Copy out all lines carrying the word "script".
— BEGIN —
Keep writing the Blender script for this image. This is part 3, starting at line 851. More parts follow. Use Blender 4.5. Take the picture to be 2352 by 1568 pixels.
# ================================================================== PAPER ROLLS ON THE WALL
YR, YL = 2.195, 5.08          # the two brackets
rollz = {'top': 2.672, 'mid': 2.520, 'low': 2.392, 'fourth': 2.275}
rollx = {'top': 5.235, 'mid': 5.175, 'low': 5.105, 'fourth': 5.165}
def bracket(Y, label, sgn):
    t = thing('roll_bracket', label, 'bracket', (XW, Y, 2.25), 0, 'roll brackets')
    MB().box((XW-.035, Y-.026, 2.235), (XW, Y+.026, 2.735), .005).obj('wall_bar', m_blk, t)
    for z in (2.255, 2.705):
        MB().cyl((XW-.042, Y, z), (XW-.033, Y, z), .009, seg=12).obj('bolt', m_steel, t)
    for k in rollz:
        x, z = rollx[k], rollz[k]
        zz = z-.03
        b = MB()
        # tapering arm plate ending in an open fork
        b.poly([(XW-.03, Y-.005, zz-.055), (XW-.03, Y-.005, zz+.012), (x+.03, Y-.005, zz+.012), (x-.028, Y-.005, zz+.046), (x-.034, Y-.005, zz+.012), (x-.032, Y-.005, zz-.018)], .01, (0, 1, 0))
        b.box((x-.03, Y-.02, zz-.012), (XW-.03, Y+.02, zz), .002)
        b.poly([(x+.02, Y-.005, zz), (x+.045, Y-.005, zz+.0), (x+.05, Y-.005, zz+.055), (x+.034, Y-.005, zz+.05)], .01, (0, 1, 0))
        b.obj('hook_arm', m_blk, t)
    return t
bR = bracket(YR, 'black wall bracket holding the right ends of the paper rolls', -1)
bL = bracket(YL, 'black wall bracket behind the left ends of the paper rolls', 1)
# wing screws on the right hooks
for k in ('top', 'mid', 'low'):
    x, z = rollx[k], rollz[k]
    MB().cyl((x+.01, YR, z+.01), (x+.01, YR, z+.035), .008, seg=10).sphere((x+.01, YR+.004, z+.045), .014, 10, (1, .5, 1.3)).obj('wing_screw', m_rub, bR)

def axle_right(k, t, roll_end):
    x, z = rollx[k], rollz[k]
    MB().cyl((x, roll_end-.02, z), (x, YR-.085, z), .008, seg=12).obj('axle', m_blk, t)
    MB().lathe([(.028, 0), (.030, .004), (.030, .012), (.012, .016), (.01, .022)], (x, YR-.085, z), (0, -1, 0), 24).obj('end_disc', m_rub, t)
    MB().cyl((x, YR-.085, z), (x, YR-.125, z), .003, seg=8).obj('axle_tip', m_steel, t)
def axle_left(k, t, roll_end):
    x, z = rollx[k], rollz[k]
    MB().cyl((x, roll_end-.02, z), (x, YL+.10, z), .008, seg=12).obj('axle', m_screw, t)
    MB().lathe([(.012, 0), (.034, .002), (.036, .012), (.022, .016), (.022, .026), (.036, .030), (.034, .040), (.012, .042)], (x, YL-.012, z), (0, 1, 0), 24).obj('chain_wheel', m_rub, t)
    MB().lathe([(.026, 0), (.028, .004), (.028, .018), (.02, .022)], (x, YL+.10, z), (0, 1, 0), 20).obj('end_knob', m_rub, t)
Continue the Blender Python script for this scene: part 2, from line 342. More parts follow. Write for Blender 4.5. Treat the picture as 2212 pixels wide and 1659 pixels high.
— END —
## Written solution
Keep writing the Blender script for this image. This is part 3, starting at line 851. More parts follow. Use Blender 4.5. Take the picture to be 2352 by 1568 pixels.
Continue the Blender Python script for this scene: part 2, from line 342. More parts follow. Write for Blender 4.5. Treat the picture as 2212 pixels wide and 1659 pixels high.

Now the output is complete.